>> Start EXERCISE DATA

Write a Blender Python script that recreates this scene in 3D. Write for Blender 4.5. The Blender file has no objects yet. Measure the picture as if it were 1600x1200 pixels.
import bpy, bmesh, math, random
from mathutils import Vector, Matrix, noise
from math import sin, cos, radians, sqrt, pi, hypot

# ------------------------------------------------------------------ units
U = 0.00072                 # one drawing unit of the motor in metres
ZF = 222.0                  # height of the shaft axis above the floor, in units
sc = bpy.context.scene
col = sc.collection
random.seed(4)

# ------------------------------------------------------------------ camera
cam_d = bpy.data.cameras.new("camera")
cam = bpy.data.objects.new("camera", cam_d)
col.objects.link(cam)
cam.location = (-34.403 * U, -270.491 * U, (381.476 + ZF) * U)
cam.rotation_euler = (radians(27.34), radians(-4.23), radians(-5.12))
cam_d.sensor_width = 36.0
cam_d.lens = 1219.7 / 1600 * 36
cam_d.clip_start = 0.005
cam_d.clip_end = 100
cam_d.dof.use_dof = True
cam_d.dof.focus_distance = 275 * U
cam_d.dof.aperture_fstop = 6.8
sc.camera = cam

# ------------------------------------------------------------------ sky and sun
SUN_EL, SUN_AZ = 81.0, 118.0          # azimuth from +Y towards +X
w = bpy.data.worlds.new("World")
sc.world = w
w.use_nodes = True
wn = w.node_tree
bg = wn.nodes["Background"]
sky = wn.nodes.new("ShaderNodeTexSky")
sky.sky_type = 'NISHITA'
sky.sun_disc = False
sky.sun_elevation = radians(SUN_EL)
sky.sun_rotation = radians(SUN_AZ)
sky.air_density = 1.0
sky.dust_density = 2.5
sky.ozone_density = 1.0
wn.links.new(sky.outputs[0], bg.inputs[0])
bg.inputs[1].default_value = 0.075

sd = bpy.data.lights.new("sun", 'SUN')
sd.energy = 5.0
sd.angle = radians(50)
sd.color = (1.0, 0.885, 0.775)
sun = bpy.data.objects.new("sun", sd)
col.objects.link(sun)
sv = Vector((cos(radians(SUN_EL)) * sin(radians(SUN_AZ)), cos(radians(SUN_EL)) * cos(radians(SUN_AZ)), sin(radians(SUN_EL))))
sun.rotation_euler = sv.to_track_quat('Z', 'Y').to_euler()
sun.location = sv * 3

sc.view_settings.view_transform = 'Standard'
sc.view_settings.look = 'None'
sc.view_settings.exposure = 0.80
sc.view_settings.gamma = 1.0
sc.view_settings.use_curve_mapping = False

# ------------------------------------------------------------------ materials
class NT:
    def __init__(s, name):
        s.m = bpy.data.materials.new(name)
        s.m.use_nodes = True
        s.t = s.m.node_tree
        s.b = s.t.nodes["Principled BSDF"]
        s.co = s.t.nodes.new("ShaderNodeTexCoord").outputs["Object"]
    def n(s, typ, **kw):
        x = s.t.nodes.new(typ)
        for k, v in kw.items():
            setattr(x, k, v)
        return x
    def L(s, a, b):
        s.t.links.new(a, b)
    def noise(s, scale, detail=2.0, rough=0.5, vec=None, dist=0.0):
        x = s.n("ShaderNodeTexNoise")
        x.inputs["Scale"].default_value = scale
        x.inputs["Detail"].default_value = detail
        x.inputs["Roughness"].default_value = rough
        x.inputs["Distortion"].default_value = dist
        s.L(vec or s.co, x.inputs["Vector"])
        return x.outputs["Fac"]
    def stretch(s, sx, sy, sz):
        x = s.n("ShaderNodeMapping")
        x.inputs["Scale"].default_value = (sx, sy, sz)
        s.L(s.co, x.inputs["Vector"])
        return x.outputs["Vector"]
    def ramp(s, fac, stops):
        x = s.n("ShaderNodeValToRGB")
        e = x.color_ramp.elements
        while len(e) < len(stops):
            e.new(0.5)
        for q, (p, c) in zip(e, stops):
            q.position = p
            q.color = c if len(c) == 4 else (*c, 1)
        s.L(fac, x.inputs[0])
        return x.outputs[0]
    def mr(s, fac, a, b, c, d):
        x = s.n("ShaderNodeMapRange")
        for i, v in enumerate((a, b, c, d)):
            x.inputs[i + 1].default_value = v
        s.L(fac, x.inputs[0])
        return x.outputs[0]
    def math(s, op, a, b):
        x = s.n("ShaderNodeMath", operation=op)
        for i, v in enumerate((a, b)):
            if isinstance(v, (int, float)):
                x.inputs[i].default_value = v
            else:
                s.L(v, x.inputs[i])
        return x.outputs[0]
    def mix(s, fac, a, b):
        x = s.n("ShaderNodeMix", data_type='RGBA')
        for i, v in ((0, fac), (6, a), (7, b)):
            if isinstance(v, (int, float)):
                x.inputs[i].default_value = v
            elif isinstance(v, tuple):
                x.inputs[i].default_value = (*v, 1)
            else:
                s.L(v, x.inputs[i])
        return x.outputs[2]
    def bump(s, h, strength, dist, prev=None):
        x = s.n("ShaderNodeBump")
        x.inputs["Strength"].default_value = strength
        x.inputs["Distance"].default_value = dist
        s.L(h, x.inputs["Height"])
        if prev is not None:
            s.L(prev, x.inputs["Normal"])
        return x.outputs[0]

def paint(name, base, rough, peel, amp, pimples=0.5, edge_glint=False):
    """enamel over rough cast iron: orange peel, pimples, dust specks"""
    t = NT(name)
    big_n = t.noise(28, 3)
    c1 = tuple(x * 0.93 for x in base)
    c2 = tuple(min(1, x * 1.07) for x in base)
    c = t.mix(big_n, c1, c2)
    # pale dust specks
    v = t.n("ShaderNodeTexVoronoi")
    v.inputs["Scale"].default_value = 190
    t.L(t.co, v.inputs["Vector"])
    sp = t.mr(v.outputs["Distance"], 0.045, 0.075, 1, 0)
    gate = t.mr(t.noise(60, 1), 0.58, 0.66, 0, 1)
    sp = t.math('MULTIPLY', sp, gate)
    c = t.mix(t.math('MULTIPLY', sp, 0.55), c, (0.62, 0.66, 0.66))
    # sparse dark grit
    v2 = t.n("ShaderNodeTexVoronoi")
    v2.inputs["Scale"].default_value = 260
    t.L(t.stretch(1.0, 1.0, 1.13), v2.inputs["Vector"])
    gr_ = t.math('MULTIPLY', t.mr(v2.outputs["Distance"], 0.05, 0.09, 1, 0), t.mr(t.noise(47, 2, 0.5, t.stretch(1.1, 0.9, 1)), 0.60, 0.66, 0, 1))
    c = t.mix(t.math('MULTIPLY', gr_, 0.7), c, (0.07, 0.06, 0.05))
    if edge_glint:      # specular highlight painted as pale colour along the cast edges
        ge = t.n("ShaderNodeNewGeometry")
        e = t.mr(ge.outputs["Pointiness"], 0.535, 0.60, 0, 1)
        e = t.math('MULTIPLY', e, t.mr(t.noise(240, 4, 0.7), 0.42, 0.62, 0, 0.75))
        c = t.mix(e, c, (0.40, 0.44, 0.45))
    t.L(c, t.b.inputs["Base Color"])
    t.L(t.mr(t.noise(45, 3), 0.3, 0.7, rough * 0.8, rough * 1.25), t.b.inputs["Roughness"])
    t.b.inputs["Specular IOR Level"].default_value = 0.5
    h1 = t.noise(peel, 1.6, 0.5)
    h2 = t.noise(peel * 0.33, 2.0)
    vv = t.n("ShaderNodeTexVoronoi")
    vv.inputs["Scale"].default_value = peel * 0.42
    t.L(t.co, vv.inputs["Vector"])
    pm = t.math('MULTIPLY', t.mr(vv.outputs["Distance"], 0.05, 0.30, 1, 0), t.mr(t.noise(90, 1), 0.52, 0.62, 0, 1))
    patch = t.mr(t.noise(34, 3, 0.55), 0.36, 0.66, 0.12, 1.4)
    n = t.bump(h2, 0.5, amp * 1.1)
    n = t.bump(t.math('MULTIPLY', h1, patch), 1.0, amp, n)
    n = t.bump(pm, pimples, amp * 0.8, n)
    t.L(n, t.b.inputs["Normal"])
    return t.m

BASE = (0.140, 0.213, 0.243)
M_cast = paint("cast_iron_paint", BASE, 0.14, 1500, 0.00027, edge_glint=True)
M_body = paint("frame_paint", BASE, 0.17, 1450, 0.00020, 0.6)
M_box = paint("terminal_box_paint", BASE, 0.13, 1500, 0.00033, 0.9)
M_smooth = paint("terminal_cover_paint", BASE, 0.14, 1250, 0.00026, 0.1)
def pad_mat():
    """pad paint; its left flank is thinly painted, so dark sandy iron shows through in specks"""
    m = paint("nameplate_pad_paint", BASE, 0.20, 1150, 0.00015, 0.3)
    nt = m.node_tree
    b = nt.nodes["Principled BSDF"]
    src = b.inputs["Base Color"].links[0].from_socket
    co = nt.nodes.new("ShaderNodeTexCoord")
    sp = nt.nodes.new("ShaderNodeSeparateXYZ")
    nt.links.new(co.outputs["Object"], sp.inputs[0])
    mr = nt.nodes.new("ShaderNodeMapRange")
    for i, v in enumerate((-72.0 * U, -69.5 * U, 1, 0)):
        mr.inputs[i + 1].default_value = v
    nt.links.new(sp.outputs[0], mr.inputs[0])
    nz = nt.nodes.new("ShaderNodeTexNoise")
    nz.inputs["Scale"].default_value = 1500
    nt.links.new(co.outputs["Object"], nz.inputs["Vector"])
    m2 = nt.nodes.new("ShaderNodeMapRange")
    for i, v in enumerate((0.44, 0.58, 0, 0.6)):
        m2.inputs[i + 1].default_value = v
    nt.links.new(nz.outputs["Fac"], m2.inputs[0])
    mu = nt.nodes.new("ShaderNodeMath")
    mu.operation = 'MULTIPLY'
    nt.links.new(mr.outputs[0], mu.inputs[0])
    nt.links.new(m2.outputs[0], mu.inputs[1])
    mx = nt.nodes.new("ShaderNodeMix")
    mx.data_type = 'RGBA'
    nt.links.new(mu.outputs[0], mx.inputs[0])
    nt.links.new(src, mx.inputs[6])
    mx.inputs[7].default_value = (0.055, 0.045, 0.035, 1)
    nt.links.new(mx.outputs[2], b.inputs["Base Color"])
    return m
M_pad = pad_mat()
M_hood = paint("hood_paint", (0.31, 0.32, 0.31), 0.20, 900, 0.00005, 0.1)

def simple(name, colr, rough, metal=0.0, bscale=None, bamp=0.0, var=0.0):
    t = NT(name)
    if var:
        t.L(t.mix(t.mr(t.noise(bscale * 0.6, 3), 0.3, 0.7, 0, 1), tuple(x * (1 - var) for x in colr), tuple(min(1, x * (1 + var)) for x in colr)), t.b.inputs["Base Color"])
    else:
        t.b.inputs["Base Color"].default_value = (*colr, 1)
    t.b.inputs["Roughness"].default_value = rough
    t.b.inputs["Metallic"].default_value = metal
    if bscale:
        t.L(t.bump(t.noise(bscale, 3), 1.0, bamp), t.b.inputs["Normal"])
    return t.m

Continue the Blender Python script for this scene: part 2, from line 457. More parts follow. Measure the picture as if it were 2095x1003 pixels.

>> End EXERCISE DATA

## WHAT YOU SHOULD DO:
Print the listing above from its first line through the line with "bg.inputs[1].default_value = 0.075", and stop there.

## RESULT OF THE EXERCISE:
Write a Blender Python script that recreates this scene in 3D. Write for Blender 4.5. The Blender file has no objects yet. Measure the picture as if it were 1600x1200 pixels.
import bpy, bmesh, math, random
from mathutils import Vector, Matrix, noise
from math import sin, cos, radians, sqrt, pi, hypot

# ------------------------------------------------------------------ units
U = 0.00072                 # one drawing unit of the motor in metres
ZF = 222.0                  # height of the shaft axis above the floor, in units
sc = bpy.context.scene
col = sc.collection
random.seed(4)

# ------------------------------------------------------------------ camera
cam_d = bpy.data.cameras.new("camera")
cam = bpy.data.objects.new("camera", cam_d)
col.objects.link(cam)
cam.location = (-34.403 * U, -270.491 * U, (381.476 + ZF) * U)
cam.rotation_euler = (radians(27.34), radians(-4.23), radians(-5.12))
cam_d.sensor_width = 36.0
cam_d.lens = 1219.7 / 1600 * 36
cam_d.clip_start = 0.005
cam_d.clip_end = 100
cam_d.dof.use_dof = True
cam_d.dof.focus_distance = 275 * U
cam_d.dof.aperture_fstop = 6.8
sc.camera = cam

# ------------------------------------------------------------------ sky and sun
SUN_EL, SUN_AZ = 81.0, 118.0          # azimuth from +Y towards +X
w = bpy.data.worlds.new("World")
sc.world = w
w.use_nodes = True
wn = w.node_tree
bg = wn.nodes["Background"]
sky = wn.nodes.new("ShaderNodeTexSky")
sky.sky_type = 'NISHITA'
sky.sun_disc = False
sky.sun_elevation = radians(SUN_EL)
sky.sun_rotation = radians(SUN_AZ)
sky.air_density = 1.0
sky.dust_density = 2.5
sky.ozone_density = 1.0
wn.links.new(sky.outputs[0], bg.inputs[0])
bg.inputs[1].default_value = 0.075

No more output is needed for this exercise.